WHAT IS REQUIRED |
The entries need to be copied exactly.

RECORDS PROVIDED |
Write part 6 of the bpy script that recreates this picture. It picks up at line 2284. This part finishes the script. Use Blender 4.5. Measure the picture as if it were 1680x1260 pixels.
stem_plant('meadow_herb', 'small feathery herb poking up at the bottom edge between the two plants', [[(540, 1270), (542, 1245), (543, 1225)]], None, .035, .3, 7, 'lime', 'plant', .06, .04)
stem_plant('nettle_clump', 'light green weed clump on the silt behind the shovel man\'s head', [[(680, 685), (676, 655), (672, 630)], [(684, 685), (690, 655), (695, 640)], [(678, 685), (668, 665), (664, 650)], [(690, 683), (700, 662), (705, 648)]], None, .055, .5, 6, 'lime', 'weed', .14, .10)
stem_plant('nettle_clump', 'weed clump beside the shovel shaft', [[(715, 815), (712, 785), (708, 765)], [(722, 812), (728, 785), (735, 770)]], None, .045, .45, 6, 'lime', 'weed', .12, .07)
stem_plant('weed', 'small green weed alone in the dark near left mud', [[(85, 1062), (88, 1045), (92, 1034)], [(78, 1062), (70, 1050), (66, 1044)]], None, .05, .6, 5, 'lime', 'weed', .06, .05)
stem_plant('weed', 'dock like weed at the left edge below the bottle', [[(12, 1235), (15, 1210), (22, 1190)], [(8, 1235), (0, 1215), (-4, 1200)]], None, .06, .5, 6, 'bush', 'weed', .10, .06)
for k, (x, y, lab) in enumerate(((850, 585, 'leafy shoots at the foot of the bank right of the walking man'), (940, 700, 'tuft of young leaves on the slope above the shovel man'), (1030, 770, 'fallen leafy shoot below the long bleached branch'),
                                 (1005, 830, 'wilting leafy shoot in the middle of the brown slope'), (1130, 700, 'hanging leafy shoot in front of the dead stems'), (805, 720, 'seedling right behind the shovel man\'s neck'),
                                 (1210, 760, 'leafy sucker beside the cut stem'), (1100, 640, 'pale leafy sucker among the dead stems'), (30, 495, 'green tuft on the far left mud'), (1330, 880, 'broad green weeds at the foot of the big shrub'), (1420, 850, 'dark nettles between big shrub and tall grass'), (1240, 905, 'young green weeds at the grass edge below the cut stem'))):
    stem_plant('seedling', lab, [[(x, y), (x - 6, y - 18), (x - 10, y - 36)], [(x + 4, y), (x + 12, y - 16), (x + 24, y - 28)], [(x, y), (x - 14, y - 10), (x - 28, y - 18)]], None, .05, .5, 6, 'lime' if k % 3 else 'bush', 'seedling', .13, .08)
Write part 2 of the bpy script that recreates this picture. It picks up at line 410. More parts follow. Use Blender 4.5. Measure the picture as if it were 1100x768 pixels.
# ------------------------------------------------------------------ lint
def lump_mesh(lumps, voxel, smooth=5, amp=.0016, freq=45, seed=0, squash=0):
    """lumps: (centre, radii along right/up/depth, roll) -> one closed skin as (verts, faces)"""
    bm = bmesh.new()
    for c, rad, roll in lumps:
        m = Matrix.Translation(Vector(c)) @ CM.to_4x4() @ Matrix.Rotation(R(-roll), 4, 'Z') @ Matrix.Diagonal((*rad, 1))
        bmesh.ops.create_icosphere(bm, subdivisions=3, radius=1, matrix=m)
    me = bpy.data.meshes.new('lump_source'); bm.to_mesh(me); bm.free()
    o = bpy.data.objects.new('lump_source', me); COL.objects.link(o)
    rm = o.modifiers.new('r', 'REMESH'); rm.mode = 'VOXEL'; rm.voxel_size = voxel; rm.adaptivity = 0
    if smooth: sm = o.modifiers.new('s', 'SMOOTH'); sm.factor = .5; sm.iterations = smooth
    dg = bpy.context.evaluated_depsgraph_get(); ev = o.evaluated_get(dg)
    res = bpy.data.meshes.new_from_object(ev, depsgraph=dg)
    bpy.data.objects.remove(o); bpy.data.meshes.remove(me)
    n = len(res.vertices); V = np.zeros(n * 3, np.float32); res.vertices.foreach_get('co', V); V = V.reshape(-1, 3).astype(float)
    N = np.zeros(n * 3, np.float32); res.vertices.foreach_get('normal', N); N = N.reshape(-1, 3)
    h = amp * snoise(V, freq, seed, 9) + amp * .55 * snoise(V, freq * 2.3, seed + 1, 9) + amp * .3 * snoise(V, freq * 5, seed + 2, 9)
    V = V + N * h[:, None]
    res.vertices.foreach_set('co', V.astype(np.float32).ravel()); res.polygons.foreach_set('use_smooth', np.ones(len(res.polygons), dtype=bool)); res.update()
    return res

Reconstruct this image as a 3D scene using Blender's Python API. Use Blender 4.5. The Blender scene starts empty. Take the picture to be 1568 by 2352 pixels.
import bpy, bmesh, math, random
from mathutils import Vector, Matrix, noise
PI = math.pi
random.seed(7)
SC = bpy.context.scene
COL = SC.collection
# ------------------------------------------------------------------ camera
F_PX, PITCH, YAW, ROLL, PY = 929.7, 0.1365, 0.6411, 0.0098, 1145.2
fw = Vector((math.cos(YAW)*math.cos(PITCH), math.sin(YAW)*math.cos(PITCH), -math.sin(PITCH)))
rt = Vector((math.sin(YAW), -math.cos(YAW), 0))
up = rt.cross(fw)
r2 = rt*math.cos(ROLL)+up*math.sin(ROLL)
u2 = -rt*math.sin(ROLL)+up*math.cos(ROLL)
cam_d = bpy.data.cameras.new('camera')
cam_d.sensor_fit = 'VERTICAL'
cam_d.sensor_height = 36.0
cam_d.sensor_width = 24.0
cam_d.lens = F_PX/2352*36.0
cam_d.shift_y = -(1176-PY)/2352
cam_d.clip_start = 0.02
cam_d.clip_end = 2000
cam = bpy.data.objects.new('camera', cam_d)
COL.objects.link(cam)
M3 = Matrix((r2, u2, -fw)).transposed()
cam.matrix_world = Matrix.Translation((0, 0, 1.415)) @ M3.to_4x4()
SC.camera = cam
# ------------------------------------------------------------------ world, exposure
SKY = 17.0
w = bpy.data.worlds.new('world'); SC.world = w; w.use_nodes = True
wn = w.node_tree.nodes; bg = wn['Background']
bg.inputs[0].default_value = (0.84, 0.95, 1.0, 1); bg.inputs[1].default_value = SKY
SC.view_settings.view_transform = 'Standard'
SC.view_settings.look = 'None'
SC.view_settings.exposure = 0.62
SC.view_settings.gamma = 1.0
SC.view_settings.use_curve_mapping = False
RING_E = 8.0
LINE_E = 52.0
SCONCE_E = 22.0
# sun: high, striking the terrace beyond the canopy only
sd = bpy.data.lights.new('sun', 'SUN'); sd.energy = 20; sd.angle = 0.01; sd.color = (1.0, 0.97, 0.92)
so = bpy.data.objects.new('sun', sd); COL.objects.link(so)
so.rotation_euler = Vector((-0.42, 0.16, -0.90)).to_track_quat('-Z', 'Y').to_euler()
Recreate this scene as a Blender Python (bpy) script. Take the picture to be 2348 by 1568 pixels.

SOLUTION TO THIS TASK |
Write part 6 of the bpy script that recreates this picture. It picks up at line 2284. This part finishes the script. Use Blender 4.5. Measure the picture as if it were 1680x1260 pixels.
stem_plant('meadow_herb', 'small feathery herb poking up at the bottom edge between the two plants', [[(540, 1270), (542, 1245), (543, 1225)]], None, .035, .3, 7, 'lime', 'plant', .06, .04)
stem_plant('nettle_clump', 'light green weed clump on the silt behind the shovel man\'s head', [[(680, 685), (676, 655), (672, 630)], [(684, 685), (690, 655), (695, 640)], [(678, 685), (668, 665), (664, 650)], [(690, 683), (700, 662), (705, 648)]], None, .055, .5, 6, 'lime', 'weed', .14, .10)
stem_plant('nettle_clump', 'weed clump beside the shovel shaft', [[(715, 815), (712, 785), (708, 765)], [(722, 812), (728, 785), (735, 770)]], None, .045, .45, 6, 'lime', 'weed', .12, .07)
stem_plant('weed', 'small green weed alone in the dark near left mud', [[(85, 1062), (88, 1045), (92, 1034)], [(78, 1062), (70, 1050), (66, 1044)]], None, .05, .6, 5, 'lime', 'weed', .06, .05)
stem_plant('weed', 'dock like weed at the left edge below the bottle', [[(12, 1235), (15, 1210), (22, 1190)], [(8, 1235), (0, 1215), (-4, 1200)]], None, .06, .5, 6, 'bush', 'weed', .10, .06)
for k, (x, y, lab) in enumerate(((850, 585, 'leafy shoots at the foot of the bank right of the walking man'), (940, 700, 'tuft of young leaves on the slope above the shovel man'), (1030, 770, 'fallen leafy shoot below the long bleached branch'),
                                 (1005, 830, 'wilting leafy shoot in the middle of the brown slope'), (1130, 700, 'hanging leafy shoot in front of the dead stems'), (805, 720, 'seedling right behind the shovel man\'s neck'),
                                 (1210, 760, 'leafy sucker beside the cut stem'), (1100, 640, 'pale leafy sucker among the dead stems'), (30, 495, 'green tuft on the far left mud'), (1330, 880, 'broad green weeds at the foot of the big shrub'), (1420, 850, 'dark nettles between big shrub and tall grass'), (1240, 905, 'young green weeds at the grass edge below the cut stem'))):
    stem_plant('seedling', lab, [[(x, y), (x - 6, y - 18), (x - 10, y - 36)], [(x + 4, y), (x + 12, y - 16), (x + 24, y - 28)], [(x, y), (x - 14, y - 10), (x - 28, y - 18)]], None, .05, .5, 6, 'lime' if k % 3 else 'bush', 'seedling', .13, .08)
Write part 2 of the bpy script that recreates this picture. It picks up at line 410. More parts follow. Use Blender 4.5. Measure the picture as if it were 1100x768 pixels.
# ------------------------------------------------------------------ lint
def lump_mesh(lumps, voxel, smooth=5, amp=.0016, freq=45, seed=0, squash=0):
    """lumps: (centre, radii along right/up/depth, roll) -> one closed skin as (verts, faces)"""
    bm = bmesh.new()
    for c, rad, roll in lumps:
        m = Matrix.Translation(Vector(c)) @ CM.to_4x4() @ Matrix.Rotation(R(-roll), 4, 'Z') @ Matrix.Diagonal((*rad, 1))
        bmesh.ops.create_icosphere(bm, subdivisions=3, radius=1, matrix=m)
    me = bpy.data.meshes.new('lump_source'); bm.to_mesh(me); bm.free()
    o = bpy.data.objects.new('lump_source', me); COL.objects.link(o)
    rm = o.modifiers.new('r', 'REMESH'); rm.mode = 'VOXEL'; rm.voxel_size = voxel; rm.adaptivity = 0
    if smooth: sm = o.modifiers.new('s', 'SMOOTH'); sm.factor = .5; sm.iterations = smooth
    dg = bpy.context.evaluated_depsgraph_get(); ev = o.evaluated_get(dg)
    res = bpy.data.meshes.new_from_object(ev, depsgraph=dg)
    bpy.data.objects.remove(o); bpy.data.meshes.remove(me)
    n = len(res.vertices); V = np.zeros(n * 3, np.float32); res.vertices.foreach_get('co', V); V = V.reshape(-1, 3).astype(float)
    N = np.zeros(n * 3, np.float32); res.vertices.foreach_get('normal', N); N = N.reshape(-1, 3)
    h = amp * snoise(V, freq, seed, 9) + amp * .55 * snoise(V, freq * 2.3, seed + 1, 9) + amp * .3 * snoise(V, freq * 5, seed + 2, 9)
    V = V + N * h[:, None]
    res.vertices.foreach_set('co', V.astype(np.float32).ravel()); res.polygons.foreach_set('use_smooth', np.ones(len(res.polygons), dtype=bool)); res.update()
    return res

Reconstruct this image as a 3D scene using Blender's Python API. Use Blender 4.5. The Blender scene starts empty. Take the picture to be 1568 by 2352 pixels.
import bpy, bmesh, math, random
from mathutils import Vector, Matrix, noise
PI = math.pi
random.seed(7)
SC = bpy.context.scene
COL = SC.collection
# ------------------------------------------------------------------ camera
F_PX, PITCH, YAW, ROLL, PY = 929.7, 0.1365, 0.6411, 0.0098, 1145.2
fw = Vector((math.cos(YAW)*math.cos(PITCH), math.sin(YAW)*math.cos(PITCH), -math.sin(PITCH)))
rt = Vector((math.sin(YAW), -math.cos(YAW), 0))
up = rt.cross(fw)
r2 = rt*math.cos(ROLL)+up*math.sin(ROLL)
u2 = -rt*math.sin(ROLL)+up*math.cos(ROLL)
cam_d = bpy.data.cameras.new('camera')
cam_d.sensor_fit = 'VERTICAL'
cam_d.sensor_height = 36.0
cam_d.sensor_width = 24.0
cam_d.lens = F_PX/2352*36.0
cam_d.shift_y = -(1176-PY)/2352
cam_d.clip_start = 0.02
cam_d.clip_end = 2000
cam = bpy.data.objects.new('camera', cam_d)
COL.objects.link(cam)
M3 = Matrix((r2, u2, -fw)).transposed()
cam.matrix_world = Matrix.Translation((0, 0, 1.415)) @ M3.to_4x4()
SC.camera = cam
# ------------------------------------------------------------------ world, exposure
SKY = 17.0
w = bpy.data.worlds.new('world'); SC.world = w; w.use_nodes = True
wn = w.node_tree.nodes; bg = wn['Background']
bg.inputs[0].default_value = (0.84, 0.95, 1.0, 1); bg.inputs[1].default_value = SKY
SC.view_settings.view_transform = 'Standard'
SC.view_settings.look = 'None'
SC.view_settings.exposure = 0.62
SC.view_settings.gamma = 1.0
SC.view_settings.use_curve_mapping = False
RING_E = 8.0
LINE_E = 52.0
SCONCE_E = 22.0
# sun: high, striking the terrace beyond the canopy only
sd = bpy.data.lights.new('sun', 'SUN'); sd.energy = 20; sd.angle = 0.01; sd.color = (1.0, 0.97, 0.92)
so = bpy.data.objects.new('sun', sd); COL.objects.link(so)
so.rotation_euler = Vector((-0.42, 0.16, -0.90)).to_track_quat('-Z', 'Y').to_euler()
Recreate this scene as a Blender Python (bpy) script. Take the picture to be 2348 by 1568 pixels.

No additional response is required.